Go through the data below. List every line that holds the word "Python".
[Start Information provided]
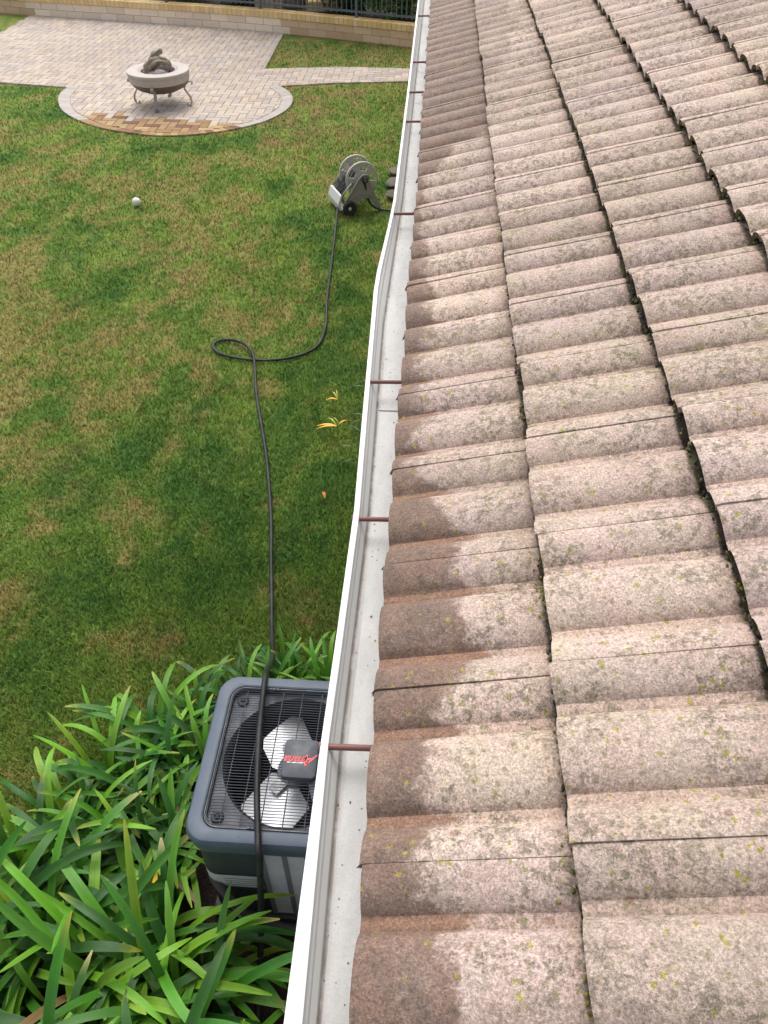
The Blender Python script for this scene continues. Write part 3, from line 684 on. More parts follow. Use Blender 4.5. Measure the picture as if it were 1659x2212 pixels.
[End Information provided]
[Start Information provided]
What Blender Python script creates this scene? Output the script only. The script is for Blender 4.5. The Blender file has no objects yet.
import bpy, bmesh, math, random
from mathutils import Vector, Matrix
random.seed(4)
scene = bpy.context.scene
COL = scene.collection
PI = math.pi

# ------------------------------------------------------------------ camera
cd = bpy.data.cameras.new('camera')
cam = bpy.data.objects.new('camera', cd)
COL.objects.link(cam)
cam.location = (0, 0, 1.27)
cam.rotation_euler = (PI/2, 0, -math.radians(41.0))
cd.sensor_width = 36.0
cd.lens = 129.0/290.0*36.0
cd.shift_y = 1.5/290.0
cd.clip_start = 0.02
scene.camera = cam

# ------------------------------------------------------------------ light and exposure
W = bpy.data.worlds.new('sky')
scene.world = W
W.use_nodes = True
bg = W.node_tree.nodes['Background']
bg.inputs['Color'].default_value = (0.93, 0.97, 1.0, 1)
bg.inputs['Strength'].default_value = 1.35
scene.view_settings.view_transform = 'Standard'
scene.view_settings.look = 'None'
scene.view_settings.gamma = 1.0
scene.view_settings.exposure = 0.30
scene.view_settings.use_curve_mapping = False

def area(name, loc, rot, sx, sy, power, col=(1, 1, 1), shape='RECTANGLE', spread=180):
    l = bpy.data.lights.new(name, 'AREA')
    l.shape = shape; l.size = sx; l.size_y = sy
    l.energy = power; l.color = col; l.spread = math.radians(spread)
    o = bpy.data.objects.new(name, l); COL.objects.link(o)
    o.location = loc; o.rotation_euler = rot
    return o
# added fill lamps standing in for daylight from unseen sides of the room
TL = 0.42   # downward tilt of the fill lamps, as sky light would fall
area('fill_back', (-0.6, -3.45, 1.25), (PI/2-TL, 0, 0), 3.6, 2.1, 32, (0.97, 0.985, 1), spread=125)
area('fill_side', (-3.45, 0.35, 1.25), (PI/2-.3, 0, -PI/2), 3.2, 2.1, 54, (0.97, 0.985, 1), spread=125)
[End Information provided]
Answer to this problem.
The Blender Python script for this scene continues. Write part 3, from line 684 on. More parts follow. Use Blender 4.5. Measure the picture as if it were 1659x2212 pixels.
What Blender Python script creates this scene? Output the script only. The script is for Blender 4.5. The Blender file has no objects yet.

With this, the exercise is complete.